Por outro lado, no mesmo período, uma carteira de investimento muito concentrada em ações (Ibovespa) mostrou um alto retorno (+32%), mas com alto risco, pois o desvio padrão é de 21%. Ou seja, o pior cenário é de retorno de +11% e o melhor, de +53% ao ano.
Conclusão
Muitos investidores nos perguntam sobre a carteira de investimentos, como dividir os recursos entre renda fixa e ações, qual o nível de risco e o quanto alocar em cada classe de ativos.
Eu escrevi uma coluna sobre como investir os R$ 170 milhões do prêmio da Megasena acumulada, com uma carteira recomendada de ativos.
Essa carteira ficou dividida assim: 65% na renda fixa, dos quais 35% em Tesouro Selic/Fundo DI, 25% em títulos atrelados à inflação (Tesouro Direto IPCA+) e 5% no Tesouro Prefixado.

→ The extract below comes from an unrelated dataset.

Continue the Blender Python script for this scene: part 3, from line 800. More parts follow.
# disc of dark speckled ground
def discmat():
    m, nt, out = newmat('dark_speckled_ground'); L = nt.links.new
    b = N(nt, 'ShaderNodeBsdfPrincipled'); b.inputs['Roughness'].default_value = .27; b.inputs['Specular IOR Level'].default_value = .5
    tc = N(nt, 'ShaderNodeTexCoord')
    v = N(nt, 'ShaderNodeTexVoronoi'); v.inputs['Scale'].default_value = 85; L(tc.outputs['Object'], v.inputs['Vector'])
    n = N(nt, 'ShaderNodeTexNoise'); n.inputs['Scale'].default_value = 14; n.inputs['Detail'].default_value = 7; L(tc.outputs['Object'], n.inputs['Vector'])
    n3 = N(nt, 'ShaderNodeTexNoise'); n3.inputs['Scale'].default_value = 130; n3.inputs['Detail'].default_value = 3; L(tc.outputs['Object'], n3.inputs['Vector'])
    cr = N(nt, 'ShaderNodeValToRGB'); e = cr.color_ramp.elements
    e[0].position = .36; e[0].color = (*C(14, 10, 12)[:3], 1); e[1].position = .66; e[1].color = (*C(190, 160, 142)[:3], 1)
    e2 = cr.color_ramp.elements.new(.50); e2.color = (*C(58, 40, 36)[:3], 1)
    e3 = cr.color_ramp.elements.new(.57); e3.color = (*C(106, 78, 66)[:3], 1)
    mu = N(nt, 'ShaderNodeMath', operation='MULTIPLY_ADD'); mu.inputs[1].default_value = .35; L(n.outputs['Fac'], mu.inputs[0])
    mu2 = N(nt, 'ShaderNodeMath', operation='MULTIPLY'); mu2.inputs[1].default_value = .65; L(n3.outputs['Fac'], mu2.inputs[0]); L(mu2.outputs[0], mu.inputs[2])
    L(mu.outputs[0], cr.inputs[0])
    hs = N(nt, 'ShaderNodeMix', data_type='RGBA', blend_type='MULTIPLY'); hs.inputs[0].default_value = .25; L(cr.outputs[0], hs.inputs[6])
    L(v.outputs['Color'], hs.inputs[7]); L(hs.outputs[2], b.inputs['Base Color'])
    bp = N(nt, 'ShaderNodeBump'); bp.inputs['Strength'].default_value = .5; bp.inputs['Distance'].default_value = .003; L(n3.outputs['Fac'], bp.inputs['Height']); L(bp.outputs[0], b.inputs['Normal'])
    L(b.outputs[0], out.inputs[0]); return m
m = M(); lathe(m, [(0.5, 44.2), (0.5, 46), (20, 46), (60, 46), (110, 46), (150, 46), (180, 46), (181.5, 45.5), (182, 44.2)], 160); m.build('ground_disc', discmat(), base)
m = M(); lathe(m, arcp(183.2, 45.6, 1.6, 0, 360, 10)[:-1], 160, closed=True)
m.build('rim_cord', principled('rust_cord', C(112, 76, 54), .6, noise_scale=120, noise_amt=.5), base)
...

O restante da carteira de 35% ficou dividido da seguinte forma: 15% em ações, 5% para os fundos imobiliários (FII), 10% para os fundos multimercado e 5% para ativos em dólar (o chamado hedge/seguro da carteira).
Essa carteira recomendada teria tido um retorno de +17,3% nos últimos 12 meses, com volatilidade anualizada de 5,8%. Um retorno bem acima da renda fixa com risco bem abaixo do Ibovespa. O segredo? Uma alocação diversificada de ativos.